[Hiver 1996-1997]
Musée canadien de la photographie contemporaine
Du 20 septembre au 15 décembre 1996
«Mon père n’a pas été blessé, mais il ne s’en est jamais remis. Nous non plus.» Le commentaire anonyme d’un visiteur, épinglé parmi les histoires de guerre qui accompagnaient l’exposition Œuvres de guerre, nomme l’autre face du militarisme héroïque, celle que la conservatrice Val Williams a voulu dévoiler dans sa normalité aberrante. En juxtaposant les visions de 11 femmes qui utilisent comme stratégie la déconstruction du thème millénaire et usé de la guerre, elle s’infiltre dans ces zones à la périphérie du combat, entre le réel et la fiction, où se jouent sur le terrain et sur le corps des rapports de force explicites.

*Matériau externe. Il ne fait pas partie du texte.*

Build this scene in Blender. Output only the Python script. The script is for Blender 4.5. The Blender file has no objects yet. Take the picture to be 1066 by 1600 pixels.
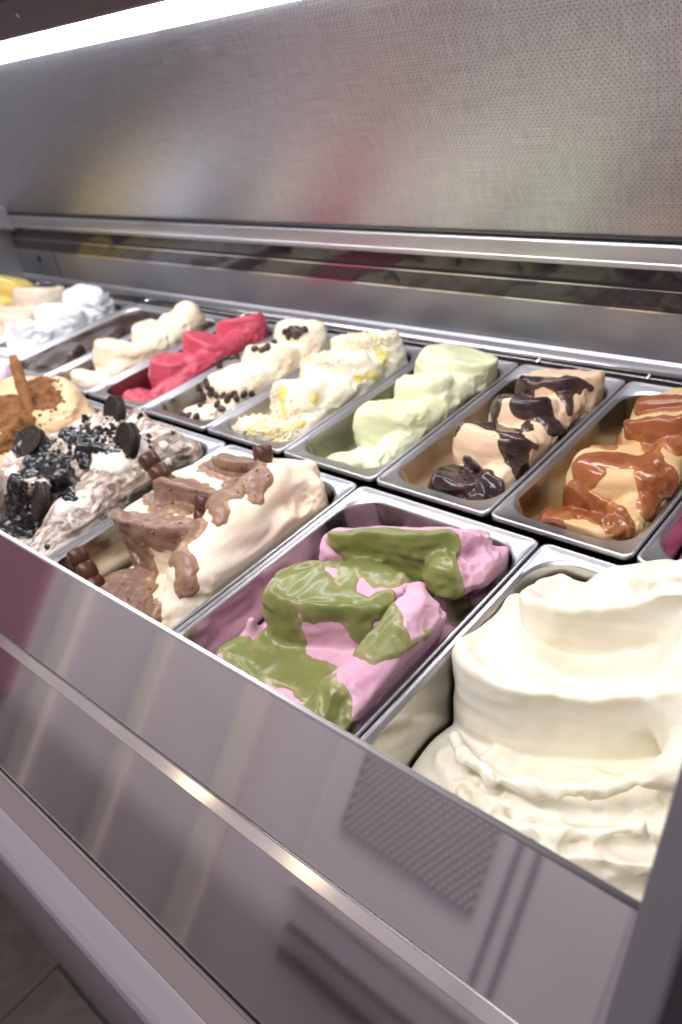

La guerre est une mutilation dans tous les registres de l’humain et du social que seule une multiplicité de perspectives esthétiques et critiques peuvent éclairer dans ses troublantes manifestations. Pour dépasser les réactions instinctives de pitié auxquelles nous ont conditionnés les photoreportages classiques de Margaret Bourke-White ou de Lee Miller, une reprise en charge avouée — et dédramatisée — du point de vue des auteures s’imposait. L’exposition opère à la manière d’un kaléidoscope : l’image composite privilégiée par plusieurs des photographes n’est pas seulement métaphorique mais emblématique d’une approche qui se sait fragmentaire.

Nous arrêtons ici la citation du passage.